Copy each line with the word "from" in it.

> PROVIDED DATA:
===============

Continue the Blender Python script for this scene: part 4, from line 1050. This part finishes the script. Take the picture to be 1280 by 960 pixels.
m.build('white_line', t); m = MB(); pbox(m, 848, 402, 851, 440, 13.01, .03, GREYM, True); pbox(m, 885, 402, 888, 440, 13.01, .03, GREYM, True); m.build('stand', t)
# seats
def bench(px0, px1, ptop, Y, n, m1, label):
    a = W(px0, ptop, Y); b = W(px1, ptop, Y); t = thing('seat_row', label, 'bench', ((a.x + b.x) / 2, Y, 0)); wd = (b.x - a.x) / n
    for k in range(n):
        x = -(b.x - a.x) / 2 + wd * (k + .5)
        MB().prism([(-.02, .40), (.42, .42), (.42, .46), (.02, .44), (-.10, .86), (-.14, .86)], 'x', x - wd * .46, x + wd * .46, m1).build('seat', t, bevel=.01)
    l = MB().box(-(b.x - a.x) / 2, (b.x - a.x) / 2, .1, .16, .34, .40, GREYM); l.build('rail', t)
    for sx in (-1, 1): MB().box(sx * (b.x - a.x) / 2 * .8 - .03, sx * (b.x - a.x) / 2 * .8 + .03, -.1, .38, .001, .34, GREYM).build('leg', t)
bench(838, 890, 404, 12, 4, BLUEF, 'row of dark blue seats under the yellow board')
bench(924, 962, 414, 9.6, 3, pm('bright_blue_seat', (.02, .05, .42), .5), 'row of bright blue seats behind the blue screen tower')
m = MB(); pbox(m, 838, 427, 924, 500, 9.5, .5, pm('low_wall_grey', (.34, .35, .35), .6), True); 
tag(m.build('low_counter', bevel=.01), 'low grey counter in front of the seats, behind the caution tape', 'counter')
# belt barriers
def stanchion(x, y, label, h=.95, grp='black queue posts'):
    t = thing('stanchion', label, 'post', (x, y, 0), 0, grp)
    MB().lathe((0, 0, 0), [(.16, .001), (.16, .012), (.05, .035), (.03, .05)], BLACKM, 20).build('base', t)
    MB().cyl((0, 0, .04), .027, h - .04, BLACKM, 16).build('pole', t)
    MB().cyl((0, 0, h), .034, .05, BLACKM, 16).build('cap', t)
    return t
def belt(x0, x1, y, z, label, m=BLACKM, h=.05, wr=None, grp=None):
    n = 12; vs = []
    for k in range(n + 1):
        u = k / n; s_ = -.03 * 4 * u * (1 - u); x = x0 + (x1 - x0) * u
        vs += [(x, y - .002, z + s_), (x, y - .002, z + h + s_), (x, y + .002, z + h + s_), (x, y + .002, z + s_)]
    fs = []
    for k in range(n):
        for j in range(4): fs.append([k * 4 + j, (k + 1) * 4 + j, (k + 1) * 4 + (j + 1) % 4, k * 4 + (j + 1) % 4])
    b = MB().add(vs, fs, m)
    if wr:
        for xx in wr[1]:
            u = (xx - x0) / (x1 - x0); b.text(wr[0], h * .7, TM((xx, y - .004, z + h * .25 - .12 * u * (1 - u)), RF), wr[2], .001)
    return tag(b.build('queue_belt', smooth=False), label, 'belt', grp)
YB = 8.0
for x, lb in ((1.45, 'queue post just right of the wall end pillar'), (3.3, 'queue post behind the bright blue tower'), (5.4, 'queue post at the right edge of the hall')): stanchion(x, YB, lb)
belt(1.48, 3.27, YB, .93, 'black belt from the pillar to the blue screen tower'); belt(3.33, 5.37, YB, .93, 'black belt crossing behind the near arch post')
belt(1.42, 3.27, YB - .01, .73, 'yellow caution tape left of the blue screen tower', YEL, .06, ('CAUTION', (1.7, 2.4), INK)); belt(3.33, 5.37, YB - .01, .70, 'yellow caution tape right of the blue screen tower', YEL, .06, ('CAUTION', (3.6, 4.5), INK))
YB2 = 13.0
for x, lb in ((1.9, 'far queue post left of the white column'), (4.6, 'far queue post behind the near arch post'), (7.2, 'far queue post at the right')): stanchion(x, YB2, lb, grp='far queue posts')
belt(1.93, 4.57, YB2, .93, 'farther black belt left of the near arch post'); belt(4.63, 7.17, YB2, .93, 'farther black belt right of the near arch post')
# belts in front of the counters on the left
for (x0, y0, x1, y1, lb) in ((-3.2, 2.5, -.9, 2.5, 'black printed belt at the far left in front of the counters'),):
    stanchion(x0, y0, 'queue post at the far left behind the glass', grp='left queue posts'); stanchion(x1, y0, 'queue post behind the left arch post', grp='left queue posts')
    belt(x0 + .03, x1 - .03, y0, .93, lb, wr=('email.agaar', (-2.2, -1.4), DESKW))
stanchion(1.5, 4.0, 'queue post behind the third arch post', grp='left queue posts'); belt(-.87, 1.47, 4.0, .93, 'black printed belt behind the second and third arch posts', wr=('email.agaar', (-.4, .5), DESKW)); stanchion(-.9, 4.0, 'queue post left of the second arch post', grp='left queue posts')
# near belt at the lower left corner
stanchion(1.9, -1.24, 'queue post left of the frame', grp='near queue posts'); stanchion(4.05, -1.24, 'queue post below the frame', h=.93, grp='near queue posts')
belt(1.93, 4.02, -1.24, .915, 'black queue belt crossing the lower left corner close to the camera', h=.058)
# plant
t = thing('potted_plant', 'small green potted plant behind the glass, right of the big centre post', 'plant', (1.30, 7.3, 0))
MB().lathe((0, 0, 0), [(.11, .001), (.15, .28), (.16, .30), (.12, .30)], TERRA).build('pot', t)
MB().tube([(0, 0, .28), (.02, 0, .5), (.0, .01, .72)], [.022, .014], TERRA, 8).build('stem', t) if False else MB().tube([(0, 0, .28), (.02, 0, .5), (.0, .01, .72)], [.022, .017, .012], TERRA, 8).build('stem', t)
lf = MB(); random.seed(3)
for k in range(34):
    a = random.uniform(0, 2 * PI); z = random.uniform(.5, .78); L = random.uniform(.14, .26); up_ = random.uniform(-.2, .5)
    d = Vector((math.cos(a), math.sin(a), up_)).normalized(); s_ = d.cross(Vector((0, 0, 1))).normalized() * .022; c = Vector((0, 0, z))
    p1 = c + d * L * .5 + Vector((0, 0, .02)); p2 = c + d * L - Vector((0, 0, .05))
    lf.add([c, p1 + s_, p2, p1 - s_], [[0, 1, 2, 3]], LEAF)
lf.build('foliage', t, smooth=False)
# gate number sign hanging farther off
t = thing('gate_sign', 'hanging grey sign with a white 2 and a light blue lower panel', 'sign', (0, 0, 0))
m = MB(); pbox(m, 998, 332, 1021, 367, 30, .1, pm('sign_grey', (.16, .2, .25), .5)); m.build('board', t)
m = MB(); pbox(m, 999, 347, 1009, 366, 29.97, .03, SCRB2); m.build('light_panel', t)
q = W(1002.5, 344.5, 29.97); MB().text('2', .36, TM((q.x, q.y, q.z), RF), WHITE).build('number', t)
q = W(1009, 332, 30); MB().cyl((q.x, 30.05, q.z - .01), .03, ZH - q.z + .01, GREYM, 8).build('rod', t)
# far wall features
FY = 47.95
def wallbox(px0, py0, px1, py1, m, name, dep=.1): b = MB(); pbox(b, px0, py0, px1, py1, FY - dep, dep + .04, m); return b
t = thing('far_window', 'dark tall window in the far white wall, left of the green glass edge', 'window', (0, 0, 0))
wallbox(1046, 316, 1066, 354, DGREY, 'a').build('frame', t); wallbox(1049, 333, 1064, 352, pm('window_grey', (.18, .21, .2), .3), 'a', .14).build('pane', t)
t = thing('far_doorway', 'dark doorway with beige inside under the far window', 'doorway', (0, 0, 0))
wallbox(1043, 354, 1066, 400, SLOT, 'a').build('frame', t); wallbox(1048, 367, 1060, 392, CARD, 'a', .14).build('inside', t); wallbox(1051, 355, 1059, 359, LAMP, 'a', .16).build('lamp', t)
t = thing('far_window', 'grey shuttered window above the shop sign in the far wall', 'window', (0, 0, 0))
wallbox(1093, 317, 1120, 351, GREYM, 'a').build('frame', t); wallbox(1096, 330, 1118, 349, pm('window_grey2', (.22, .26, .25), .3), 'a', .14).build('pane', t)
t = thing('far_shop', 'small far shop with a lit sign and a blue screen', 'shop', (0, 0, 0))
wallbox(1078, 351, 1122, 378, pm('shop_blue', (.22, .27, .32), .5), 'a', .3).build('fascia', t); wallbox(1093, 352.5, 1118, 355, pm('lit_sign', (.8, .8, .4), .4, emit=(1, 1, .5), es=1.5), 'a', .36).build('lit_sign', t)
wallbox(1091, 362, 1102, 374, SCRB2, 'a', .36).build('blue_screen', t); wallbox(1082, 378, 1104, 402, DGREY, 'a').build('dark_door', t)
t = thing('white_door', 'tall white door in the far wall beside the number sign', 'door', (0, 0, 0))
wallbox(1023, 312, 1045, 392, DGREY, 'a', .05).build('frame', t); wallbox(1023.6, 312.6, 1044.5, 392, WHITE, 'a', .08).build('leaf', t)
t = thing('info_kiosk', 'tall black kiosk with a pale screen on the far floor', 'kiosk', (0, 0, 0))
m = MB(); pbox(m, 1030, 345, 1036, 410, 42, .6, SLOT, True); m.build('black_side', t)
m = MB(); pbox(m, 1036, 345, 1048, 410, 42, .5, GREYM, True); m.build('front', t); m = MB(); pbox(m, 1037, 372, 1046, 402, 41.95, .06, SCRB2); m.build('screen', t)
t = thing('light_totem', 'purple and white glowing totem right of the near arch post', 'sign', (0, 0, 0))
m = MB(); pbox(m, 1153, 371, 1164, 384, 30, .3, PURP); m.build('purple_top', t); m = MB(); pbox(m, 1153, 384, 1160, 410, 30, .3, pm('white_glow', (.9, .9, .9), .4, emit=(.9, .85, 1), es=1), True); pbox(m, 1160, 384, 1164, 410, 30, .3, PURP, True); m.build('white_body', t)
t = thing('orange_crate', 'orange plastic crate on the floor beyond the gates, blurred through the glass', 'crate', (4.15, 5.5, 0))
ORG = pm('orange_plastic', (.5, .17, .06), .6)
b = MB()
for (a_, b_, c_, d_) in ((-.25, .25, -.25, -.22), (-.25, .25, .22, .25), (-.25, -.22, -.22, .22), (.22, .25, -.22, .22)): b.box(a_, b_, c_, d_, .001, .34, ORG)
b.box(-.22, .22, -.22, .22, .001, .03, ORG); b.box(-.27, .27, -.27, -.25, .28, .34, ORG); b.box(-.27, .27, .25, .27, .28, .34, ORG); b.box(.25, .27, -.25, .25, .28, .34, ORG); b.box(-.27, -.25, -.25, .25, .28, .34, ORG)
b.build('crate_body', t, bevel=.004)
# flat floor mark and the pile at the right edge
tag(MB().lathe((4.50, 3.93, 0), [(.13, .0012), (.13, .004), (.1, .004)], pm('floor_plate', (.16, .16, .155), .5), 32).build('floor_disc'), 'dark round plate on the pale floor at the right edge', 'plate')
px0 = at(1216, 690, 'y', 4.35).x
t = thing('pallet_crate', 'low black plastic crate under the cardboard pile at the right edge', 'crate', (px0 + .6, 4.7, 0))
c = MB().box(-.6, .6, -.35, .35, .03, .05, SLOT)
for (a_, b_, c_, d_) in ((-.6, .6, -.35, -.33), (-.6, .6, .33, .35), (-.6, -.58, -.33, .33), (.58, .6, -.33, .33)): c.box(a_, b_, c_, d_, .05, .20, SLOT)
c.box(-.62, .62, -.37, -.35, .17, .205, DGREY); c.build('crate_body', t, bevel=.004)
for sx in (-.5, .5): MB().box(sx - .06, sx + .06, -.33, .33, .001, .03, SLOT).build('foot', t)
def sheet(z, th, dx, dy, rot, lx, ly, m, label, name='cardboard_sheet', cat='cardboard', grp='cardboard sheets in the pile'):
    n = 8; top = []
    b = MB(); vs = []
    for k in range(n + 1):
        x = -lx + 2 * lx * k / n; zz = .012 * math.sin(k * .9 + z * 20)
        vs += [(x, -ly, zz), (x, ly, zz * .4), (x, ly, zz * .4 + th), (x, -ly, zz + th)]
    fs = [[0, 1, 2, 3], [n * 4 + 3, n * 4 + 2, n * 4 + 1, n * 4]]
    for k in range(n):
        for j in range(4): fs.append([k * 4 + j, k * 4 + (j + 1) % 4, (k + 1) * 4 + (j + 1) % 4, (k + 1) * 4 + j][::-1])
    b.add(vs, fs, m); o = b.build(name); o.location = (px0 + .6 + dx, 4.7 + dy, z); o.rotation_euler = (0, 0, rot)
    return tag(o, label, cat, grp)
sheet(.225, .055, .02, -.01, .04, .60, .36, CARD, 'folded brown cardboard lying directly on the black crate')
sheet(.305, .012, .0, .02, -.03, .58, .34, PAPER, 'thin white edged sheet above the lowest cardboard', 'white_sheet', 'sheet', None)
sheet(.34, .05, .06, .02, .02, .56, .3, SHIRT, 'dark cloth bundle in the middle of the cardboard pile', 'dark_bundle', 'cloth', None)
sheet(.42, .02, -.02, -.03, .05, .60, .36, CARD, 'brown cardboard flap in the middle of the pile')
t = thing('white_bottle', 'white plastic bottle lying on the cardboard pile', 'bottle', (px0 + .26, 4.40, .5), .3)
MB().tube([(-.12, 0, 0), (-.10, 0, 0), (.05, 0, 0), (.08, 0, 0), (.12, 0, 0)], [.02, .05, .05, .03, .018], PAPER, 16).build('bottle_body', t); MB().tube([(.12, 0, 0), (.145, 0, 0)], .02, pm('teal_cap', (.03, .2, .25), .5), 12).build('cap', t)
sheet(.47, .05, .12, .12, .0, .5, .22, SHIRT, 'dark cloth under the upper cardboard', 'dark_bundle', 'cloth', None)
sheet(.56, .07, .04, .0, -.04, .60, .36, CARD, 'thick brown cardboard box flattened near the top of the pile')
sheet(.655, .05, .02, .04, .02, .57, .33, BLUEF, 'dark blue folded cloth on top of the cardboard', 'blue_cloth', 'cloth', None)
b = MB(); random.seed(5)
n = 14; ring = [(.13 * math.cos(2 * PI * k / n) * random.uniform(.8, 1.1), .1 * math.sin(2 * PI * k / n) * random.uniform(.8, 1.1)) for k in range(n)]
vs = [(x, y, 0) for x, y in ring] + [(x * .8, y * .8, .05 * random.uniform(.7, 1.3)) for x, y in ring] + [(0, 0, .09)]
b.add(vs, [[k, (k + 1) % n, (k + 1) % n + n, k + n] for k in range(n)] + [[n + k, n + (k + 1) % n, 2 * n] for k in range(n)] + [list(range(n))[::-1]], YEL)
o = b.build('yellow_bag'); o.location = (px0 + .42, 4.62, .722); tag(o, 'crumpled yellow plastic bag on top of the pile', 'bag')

===============

> RESPONSE:
Continue the Blender Python script for this scene: part 4, from line 1050. This part finishes the script. Take the picture to be 1280 by 960 pixels.
belt(1.48, 3.27, YB, .93, 'black belt from the pillar to the blue screen tower'); belt(3.33, 5.37, YB, .93, 'black belt crossing behind the near arch post')